Ralph Branca discovered late in life that he was in fact Jewish.

Branca was one of 17 children raised in a strictly Roman Catholic home. In 2011 Joshua Prager, author of a book on the Bobby Thompson home run, shared an incredible discovery with the pitcher who endured sport’s equivalent of the trials of Job. Following up on genealogical research, Prager determined the Branca’s mother was actually born Jewish! She came from Hungary, her birth name was Kati Berger, and two immediate members of her family had in fact perished in concentration camps because of their Jewish identity. In accord with Jewish law, Ralph Branca discovered late in life that he was in fact Jewish.

Branca with his parents, Kati and John, in 1947.

It is almost heartbreaking to learn that Branca’s reaction to the news immediately took him back to the traumatic and life-changing moment of his career. “Maybe that’s why God’s mad at me – that I didn’t practice my mother’s religion.”

Poor Ralph Branca.
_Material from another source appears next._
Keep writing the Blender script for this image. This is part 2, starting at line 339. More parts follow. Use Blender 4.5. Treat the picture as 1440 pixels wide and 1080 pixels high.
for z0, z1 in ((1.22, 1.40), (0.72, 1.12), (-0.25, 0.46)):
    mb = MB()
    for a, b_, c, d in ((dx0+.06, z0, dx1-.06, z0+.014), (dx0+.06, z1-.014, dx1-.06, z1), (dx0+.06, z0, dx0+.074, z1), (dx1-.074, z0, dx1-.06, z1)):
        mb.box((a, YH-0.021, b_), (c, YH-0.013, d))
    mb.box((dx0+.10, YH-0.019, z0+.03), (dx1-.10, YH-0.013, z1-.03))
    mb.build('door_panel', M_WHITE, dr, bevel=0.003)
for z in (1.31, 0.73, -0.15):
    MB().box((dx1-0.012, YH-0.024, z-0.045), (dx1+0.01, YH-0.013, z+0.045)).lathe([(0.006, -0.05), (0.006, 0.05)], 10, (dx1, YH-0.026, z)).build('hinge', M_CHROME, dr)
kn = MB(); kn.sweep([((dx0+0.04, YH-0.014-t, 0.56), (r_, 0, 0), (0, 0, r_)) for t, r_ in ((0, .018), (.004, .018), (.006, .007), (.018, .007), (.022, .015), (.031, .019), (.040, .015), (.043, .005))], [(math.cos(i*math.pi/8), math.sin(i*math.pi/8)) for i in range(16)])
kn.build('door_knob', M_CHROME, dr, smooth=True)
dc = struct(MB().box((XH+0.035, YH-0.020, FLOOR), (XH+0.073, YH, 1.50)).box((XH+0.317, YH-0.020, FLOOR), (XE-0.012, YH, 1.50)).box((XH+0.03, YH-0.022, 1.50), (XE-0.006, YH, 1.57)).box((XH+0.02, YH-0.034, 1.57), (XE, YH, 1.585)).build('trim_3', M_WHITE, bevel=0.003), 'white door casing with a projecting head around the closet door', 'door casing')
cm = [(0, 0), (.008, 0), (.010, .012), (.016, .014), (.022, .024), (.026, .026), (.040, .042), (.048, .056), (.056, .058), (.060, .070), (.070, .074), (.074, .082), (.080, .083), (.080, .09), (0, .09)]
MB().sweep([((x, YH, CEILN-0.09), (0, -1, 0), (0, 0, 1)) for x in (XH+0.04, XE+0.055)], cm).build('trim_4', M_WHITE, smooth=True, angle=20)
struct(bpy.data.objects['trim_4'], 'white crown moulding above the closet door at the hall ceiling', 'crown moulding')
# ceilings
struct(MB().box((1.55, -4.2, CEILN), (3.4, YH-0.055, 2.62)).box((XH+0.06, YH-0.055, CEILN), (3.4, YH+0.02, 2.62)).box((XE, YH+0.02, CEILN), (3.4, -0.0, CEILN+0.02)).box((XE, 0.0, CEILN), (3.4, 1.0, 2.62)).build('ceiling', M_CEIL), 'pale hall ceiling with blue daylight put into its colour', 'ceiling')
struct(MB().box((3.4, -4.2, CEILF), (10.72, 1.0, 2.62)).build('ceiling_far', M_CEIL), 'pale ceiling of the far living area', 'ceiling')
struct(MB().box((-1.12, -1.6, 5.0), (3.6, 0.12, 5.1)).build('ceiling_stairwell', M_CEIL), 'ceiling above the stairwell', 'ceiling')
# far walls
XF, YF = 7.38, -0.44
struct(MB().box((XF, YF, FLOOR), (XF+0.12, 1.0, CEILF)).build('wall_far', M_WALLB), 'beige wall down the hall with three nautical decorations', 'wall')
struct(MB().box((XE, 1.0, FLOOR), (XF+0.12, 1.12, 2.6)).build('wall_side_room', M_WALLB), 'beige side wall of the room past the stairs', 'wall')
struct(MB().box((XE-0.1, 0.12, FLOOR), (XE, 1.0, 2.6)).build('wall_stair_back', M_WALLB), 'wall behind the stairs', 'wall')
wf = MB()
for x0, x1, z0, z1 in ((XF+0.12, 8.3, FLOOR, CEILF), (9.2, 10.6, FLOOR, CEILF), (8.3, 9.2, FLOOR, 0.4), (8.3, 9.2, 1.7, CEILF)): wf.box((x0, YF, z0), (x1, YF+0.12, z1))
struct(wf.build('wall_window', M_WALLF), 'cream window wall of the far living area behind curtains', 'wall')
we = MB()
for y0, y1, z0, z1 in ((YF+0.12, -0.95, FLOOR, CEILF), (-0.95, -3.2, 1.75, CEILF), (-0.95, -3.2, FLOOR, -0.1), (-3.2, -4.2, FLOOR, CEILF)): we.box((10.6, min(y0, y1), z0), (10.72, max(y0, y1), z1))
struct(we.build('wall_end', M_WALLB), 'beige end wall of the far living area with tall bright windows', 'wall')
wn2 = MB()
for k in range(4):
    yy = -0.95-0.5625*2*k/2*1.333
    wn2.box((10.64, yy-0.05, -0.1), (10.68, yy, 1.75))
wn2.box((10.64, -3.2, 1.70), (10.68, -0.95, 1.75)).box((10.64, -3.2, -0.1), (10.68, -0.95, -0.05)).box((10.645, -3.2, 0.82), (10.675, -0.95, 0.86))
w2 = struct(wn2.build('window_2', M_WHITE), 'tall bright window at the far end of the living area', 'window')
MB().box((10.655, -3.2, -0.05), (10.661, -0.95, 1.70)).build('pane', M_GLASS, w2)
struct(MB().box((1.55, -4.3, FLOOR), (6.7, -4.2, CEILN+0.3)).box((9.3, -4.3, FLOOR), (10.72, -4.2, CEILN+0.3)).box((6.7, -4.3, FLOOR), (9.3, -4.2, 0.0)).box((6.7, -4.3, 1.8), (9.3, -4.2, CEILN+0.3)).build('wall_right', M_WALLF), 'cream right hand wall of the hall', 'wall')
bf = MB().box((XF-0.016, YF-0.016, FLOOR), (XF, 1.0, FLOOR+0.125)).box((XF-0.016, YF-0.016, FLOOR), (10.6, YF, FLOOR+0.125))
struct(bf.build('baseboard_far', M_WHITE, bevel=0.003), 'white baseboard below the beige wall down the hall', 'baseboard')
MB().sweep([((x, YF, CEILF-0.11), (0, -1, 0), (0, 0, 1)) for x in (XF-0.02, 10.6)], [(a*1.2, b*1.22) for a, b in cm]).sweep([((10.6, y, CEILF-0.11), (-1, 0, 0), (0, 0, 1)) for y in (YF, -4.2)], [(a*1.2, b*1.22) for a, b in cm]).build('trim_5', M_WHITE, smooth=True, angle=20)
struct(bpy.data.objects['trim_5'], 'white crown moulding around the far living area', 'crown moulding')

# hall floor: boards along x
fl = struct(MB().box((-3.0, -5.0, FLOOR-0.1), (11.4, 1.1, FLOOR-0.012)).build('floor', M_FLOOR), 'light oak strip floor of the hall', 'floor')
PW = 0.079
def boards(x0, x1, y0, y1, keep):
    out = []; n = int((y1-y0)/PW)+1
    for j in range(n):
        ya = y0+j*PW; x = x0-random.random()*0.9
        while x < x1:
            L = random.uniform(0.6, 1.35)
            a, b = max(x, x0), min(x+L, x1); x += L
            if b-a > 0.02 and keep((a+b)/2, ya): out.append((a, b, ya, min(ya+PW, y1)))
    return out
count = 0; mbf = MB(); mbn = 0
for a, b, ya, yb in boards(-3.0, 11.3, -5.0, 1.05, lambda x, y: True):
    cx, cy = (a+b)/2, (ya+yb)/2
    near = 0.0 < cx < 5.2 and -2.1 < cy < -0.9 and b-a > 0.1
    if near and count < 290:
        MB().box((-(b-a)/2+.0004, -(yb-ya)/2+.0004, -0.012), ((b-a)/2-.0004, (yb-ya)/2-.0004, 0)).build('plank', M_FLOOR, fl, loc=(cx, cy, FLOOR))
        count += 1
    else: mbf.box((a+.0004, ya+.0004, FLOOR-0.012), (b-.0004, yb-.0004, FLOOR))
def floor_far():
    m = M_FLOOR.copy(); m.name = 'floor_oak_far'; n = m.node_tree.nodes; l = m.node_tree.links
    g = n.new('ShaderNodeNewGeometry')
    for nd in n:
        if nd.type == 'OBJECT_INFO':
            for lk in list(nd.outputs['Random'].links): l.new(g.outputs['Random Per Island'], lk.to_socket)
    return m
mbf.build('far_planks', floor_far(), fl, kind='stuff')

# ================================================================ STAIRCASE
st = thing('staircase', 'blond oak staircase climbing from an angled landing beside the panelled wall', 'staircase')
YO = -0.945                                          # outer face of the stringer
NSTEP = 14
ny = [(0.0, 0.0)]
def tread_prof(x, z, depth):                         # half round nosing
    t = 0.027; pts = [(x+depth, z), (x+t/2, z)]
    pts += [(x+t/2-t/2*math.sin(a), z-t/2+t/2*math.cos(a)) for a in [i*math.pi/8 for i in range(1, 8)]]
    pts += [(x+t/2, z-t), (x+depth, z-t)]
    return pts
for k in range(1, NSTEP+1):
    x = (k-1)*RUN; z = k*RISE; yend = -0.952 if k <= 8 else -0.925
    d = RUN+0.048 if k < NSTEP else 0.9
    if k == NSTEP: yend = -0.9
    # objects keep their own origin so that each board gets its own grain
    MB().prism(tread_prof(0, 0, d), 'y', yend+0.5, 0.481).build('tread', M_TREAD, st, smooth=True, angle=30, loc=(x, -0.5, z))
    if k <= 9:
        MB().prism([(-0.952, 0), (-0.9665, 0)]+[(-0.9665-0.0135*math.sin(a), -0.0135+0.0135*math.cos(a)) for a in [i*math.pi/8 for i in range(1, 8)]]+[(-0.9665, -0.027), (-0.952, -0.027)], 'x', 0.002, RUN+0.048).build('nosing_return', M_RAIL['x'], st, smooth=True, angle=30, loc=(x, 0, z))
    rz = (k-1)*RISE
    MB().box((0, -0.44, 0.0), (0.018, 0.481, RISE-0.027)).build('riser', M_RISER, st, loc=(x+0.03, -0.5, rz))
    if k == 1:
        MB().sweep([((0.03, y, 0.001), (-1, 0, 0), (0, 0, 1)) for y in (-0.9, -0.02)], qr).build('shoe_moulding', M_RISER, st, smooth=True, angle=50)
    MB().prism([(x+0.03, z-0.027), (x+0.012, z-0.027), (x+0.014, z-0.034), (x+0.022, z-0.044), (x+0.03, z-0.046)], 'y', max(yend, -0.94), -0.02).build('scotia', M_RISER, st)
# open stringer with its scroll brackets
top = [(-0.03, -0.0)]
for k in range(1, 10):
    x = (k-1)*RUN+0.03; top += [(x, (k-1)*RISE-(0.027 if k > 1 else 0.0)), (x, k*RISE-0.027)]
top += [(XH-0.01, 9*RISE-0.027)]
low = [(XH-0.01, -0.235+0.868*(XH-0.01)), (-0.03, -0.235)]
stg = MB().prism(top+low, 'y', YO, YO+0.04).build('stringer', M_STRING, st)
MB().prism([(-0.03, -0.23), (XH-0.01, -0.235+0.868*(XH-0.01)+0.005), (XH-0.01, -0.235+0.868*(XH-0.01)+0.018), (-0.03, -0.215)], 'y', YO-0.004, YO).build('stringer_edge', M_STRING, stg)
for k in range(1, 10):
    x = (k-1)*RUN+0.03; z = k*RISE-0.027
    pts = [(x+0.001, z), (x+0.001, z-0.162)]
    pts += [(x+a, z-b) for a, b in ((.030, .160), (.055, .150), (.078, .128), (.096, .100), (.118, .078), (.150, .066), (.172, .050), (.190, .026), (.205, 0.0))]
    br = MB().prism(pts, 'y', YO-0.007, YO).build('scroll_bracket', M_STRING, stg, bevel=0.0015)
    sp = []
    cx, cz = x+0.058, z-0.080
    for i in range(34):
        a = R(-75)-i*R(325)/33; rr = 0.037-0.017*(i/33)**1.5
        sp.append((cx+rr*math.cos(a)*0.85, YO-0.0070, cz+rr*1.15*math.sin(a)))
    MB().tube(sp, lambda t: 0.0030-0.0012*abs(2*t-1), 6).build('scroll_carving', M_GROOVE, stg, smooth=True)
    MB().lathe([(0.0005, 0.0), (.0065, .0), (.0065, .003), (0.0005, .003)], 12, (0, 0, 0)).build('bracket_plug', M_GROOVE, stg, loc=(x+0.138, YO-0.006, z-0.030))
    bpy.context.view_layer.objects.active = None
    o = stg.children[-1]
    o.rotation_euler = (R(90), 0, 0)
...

So accustomed did he become to being the recipient of undeserved blame that he feared even God was angry at him for not observing a lifestyle about which he had absolutely no knowledge or an identity never revealed to him. As a Rabbi, I could have told him that Judaism has a special category known as tinnok she’nishba – a child “taken captive” in infancy who has no knowledge of his true background and who is therefore not judged by laws of Jewish observance but rather by moral character and behavior.

By that standard Ralph Branca deserves to be remembered for his remarkable strength of character, for his exemplary illustration of graceful acceptance of life’s trials and the ability to overcome them, and his extraordinary demonstration of faith in spite of overpowering difficulties. Upon his passing, it is surely time for even the most diehard Brooklyn Dodger fans not only to forgive him but to bless his memory.